Von den Medien völlig vernachlässigt und sozusagen im Schatten des Treffens der Staats-und Regierungschefs findet zeitgleich ein »SAARC-Volksgipfel« in Islamabad statt. Dessen Veranstalter sind Nichtregierungsorganisationen aus den sieben SAARC-Ländern Bangladesch, Bhutan, Indien, Malediven, Nepal, Pakistan und Sri Lanka. Ziel dieser Veranstaltung ist, die brennenden sozialen Probleme des Subkontinents in den Blickpunkt zu rücken, darunter Armut, Obdachlosigkeit, Arbeitslosigkeit, Kinderprostitution, Mädchenhandel über Ländergrenzen hinweg, Drogen- und Waffenhandel. Dr. Wasim Zaman, Regionaldirektor Südasien des UN-Bevölkerungsfonds (UNFPA), äußerte vor Journalisten Zweifel daran, daß die in Islamabad versammelten Staats-und Regierungschefs die Prioritäten für Investitionen richtig gesetzt haben. Er forderte zudem: »Globalisierung darf nicht auf Kosten der menschlichen Entwicklung gehen. Globalisierung ohne Beschäftigung ist sinnlose Globalisierung.« Angesichts der großen sozialen Probleme kritisierte er, daß die Militärausgaben in der Region von 1991 bis 2000 um 60 Prozent gestiegen sind.

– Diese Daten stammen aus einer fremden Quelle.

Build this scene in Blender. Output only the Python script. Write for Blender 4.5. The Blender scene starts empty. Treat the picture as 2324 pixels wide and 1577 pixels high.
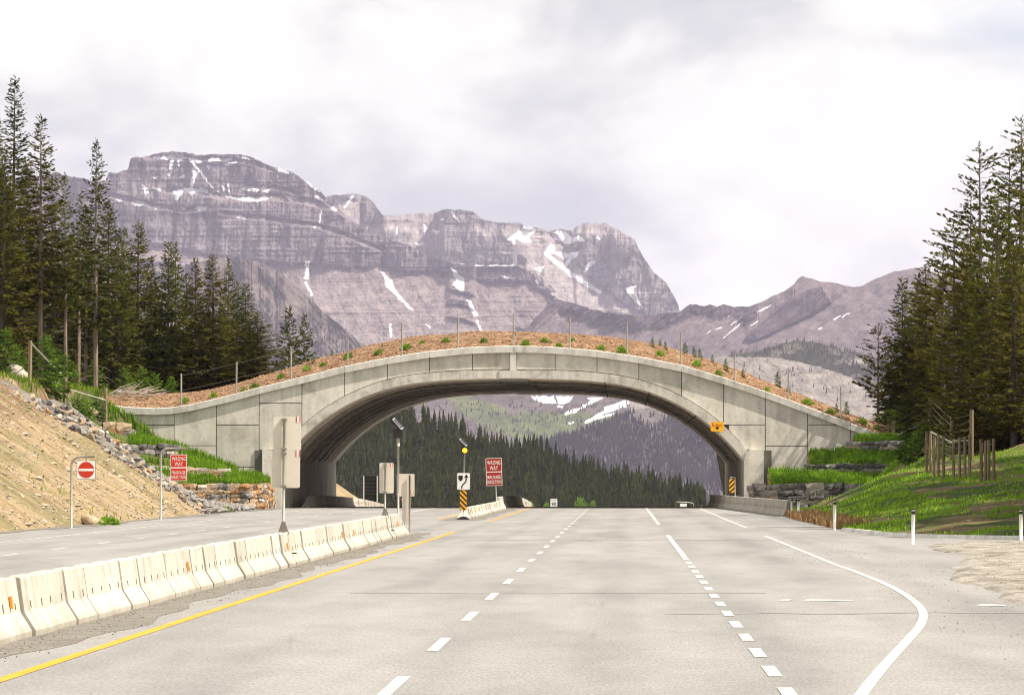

Die Statistik zeigt, daß in Südasien ein Fünftel der Weltbevölkerung lebt. Hier sind 44 Prozent aller Armen der Welt konzentriert. Etwa 522 Millionen Menschen müssen mit umgerechnet weniger als einem Euro pro Tag auskommen. 40 Prozent der globalen Sterblichkeitsrate von Kindern unter fünf Jahren entfallen auf Indien, Pakistan, Nepal und Bangladesch. Mit 70 Prozent hält die Region den traurigen Weltrekord von unterernährten Neugeborenen. Und 30 Prozent aller im Kindbett sterbenden Mütter registriert man in Südasien. Hier werden auch Mädchen und Frauen am stärksten vernachlässigt, diskriminiert und Gewalt ausgesetzt. Auch das Bildungswesen bietet mit Ausnahme von Sri Lanka ein erschütterndes Bild. Allein ein Drittel aller Inder erhält keine Grundschulbildung. Die gegenwärtigen Ausgaben des Staates pro Kopf der Bevölkerung für Gesundheit liegen niedriger als vor 50 Jahren. Der »Volksgipfel« in Islamabad gibt auch einen Vorgeschmack auf das Weltsozialforum, das ab 16. Januar im indischen Mumbai stattfindet.